Select, from the data, each line where "wide" occurs.
————
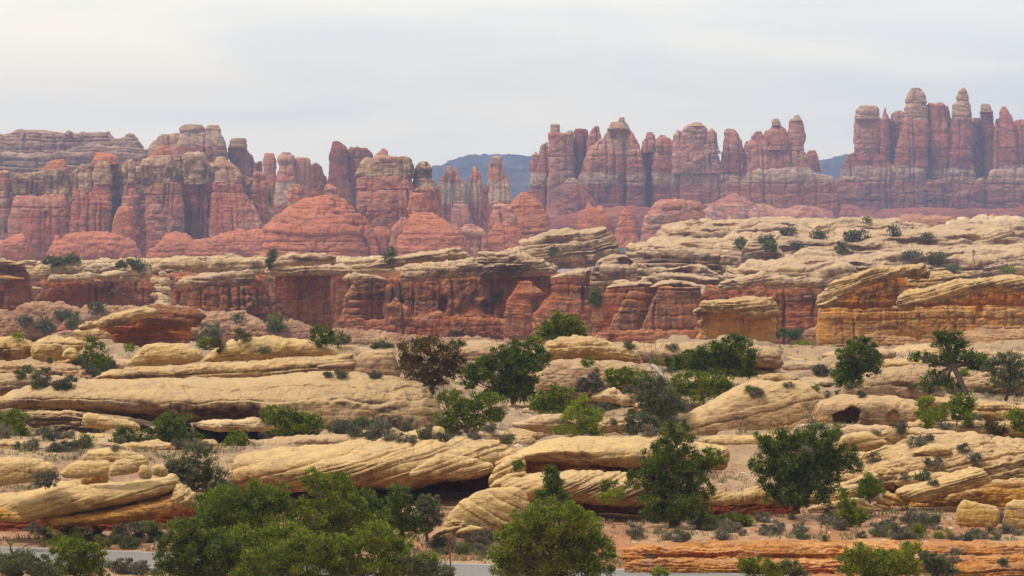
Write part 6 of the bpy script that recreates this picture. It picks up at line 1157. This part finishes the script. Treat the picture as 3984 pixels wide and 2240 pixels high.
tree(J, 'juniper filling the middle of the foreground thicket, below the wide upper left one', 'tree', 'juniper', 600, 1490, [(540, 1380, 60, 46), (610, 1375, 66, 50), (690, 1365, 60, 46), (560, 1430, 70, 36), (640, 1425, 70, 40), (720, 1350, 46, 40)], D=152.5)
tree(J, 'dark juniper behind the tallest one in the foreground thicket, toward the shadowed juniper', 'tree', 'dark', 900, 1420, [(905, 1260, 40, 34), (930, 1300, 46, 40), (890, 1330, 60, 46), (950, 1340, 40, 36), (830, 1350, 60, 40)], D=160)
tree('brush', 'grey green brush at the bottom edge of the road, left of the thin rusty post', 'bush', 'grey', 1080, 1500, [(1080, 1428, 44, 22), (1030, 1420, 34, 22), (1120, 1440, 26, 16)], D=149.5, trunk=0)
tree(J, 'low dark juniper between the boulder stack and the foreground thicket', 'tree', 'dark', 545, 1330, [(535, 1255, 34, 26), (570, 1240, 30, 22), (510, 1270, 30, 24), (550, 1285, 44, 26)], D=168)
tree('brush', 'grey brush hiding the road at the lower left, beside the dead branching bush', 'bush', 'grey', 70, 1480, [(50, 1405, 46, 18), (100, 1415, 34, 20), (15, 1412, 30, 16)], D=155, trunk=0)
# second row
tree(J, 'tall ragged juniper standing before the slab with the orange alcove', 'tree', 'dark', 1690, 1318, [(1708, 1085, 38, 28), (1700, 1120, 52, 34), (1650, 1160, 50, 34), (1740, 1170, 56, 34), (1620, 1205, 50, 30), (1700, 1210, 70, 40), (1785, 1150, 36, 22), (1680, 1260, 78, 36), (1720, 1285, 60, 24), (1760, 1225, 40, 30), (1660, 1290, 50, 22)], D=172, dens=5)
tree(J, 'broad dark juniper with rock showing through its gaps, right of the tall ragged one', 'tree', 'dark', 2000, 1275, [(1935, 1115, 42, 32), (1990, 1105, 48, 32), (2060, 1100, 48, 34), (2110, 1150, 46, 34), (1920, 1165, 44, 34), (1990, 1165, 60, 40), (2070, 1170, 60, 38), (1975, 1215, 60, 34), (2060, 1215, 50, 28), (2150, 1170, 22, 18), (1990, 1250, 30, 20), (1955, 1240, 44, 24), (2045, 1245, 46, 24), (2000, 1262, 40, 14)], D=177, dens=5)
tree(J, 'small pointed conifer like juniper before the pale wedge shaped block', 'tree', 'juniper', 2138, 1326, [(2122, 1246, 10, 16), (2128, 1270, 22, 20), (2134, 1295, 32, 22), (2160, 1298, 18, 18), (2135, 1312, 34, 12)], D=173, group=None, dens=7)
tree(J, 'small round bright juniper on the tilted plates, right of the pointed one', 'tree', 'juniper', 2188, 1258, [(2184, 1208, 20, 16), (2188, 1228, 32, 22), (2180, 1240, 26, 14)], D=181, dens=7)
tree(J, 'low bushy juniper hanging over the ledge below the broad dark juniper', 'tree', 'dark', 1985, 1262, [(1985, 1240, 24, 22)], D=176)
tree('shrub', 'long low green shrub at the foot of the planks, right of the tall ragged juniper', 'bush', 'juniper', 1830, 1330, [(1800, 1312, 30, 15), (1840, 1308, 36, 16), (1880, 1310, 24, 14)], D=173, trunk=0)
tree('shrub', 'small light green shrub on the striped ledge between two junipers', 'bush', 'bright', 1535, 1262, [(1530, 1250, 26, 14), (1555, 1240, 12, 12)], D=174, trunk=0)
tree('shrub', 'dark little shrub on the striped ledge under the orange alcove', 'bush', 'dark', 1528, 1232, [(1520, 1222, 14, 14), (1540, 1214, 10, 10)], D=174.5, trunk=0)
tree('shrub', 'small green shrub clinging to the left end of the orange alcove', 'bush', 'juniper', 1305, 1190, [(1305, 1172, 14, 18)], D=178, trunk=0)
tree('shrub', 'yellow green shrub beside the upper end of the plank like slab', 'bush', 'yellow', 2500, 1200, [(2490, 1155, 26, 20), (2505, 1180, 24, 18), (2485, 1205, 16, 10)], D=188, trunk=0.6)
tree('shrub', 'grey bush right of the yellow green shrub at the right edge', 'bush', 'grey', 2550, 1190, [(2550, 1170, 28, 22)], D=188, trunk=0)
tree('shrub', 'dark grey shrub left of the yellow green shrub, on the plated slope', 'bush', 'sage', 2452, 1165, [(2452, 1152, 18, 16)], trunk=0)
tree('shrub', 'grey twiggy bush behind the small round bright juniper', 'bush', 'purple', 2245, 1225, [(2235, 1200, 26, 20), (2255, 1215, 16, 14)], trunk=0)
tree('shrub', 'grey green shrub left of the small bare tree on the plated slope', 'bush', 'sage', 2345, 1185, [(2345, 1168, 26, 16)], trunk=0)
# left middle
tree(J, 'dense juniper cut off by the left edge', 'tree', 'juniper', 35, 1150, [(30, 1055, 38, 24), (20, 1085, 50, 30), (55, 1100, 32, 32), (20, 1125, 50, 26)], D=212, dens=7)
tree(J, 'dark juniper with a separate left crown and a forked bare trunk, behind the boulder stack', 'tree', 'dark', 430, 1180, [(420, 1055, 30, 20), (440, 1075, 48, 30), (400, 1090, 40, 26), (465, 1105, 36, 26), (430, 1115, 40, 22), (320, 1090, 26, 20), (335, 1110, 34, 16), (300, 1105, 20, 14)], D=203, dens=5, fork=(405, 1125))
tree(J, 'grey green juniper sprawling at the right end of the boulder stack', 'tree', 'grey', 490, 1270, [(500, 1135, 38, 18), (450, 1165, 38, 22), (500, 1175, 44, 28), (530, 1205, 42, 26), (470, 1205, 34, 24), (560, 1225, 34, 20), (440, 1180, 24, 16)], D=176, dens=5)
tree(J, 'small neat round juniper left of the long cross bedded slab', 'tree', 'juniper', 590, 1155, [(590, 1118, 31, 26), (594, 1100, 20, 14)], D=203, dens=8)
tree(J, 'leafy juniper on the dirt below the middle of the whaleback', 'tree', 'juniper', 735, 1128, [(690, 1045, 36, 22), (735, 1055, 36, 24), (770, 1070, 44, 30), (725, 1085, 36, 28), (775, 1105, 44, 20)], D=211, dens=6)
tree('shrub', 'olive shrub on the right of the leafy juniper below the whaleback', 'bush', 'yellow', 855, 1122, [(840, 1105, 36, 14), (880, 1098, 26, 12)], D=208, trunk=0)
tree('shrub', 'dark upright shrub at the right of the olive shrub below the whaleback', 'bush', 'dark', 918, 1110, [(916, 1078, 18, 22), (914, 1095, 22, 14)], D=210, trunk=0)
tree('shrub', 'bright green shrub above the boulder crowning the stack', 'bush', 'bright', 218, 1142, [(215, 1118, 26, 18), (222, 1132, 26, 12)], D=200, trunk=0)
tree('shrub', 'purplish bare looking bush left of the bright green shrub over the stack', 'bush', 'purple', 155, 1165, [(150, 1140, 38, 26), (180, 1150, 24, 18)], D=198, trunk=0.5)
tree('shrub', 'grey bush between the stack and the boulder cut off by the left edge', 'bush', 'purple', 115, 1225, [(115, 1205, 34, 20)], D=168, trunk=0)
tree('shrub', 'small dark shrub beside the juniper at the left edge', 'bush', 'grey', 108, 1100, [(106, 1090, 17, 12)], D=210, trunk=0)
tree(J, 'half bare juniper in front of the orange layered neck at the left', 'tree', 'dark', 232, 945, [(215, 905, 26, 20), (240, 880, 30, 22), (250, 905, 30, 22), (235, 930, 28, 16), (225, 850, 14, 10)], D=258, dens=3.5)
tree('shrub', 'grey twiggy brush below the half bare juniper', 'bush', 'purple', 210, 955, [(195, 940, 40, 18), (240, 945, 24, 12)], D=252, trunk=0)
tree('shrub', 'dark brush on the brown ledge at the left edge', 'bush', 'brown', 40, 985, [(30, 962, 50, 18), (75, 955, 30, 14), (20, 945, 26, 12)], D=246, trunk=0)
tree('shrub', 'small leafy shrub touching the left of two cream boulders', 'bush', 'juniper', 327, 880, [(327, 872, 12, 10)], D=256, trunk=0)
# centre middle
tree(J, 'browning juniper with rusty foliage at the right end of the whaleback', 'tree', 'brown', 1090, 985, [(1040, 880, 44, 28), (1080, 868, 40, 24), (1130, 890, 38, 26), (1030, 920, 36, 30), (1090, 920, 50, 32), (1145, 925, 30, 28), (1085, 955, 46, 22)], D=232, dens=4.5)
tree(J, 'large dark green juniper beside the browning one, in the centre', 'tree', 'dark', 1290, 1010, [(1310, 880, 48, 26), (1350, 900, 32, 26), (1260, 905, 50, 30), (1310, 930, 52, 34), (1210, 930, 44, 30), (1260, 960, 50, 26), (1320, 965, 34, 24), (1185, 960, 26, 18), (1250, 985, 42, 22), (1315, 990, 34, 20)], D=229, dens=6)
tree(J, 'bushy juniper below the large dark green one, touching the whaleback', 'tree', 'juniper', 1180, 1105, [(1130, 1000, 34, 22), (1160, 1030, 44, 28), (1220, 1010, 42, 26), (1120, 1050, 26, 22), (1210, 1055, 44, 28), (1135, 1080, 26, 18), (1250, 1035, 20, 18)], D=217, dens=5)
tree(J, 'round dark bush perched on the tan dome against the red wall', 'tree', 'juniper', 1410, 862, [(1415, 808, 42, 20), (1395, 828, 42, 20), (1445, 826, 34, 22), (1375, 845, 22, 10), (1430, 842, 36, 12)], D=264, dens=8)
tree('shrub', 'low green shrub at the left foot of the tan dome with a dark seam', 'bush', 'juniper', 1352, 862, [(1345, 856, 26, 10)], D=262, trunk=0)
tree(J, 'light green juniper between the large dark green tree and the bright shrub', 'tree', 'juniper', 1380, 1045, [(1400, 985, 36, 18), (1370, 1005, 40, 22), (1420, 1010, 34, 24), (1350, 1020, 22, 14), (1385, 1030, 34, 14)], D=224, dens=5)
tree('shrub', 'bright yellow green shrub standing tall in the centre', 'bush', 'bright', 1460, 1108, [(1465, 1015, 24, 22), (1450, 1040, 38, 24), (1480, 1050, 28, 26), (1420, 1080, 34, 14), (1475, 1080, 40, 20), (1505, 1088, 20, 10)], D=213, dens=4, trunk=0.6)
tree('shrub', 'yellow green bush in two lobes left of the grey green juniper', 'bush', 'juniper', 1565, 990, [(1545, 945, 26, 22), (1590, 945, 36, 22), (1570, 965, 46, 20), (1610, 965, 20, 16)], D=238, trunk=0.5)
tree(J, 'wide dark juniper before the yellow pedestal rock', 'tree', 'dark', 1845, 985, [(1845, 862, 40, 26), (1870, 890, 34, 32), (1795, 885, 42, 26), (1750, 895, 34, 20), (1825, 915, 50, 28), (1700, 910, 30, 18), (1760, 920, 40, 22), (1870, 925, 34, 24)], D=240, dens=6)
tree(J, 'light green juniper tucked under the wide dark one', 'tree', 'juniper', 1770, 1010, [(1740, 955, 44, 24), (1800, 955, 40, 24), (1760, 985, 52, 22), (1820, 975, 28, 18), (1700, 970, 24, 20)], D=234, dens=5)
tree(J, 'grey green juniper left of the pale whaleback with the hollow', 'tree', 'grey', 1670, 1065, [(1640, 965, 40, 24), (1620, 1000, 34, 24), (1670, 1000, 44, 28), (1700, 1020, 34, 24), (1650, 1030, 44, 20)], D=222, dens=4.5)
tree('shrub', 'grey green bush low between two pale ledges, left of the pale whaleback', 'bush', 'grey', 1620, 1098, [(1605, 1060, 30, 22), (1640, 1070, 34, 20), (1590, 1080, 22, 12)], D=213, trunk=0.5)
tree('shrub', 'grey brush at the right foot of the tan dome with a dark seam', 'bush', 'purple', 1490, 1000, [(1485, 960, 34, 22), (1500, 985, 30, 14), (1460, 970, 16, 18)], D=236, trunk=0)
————
## RESPONSE BELOW
Write part 6 of the bpy script that recreates this picture. It picks up at line 1157. This part finishes the script. Treat the picture as 3984 pixels wide and 2240 pixels high.
tree(J, 'juniper filling the middle of the foreground thicket, below the wide upper left one', 'tree', 'juniper', 600, 1490, [(540, 1380, 60, 46), (610, 1375, 66, 50), (690, 1365, 60, 46), (560, 1430, 70, 36), (640, 1425, 70, 40), (720, 1350, 46, 40)], D=152.5)
tree(J, 'wide dark juniper before the yellow pedestal rock', 'tree', 'dark', 1845, 985, [(1845, 862, 40, 26), (1870, 890, 34, 32), (1795, 885, 42, 26), (1750, 895, 34, 20), (1825, 915, 50, 28), (1700, 910, 30, 18), (1760, 920, 40, 22), (1870, 925, 34, 24)], D=240, dens=6)
tree(J, 'light green juniper tucked under the wide dark one', 'tree', 'juniper', 1770, 1010, [(1740, 955, 44, 24), (1800, 955, 40, 24), (1760, 985, 52, 22), (1820, 975, 28, 18), (1700, 970, 24, 20)], D=234, dens=5)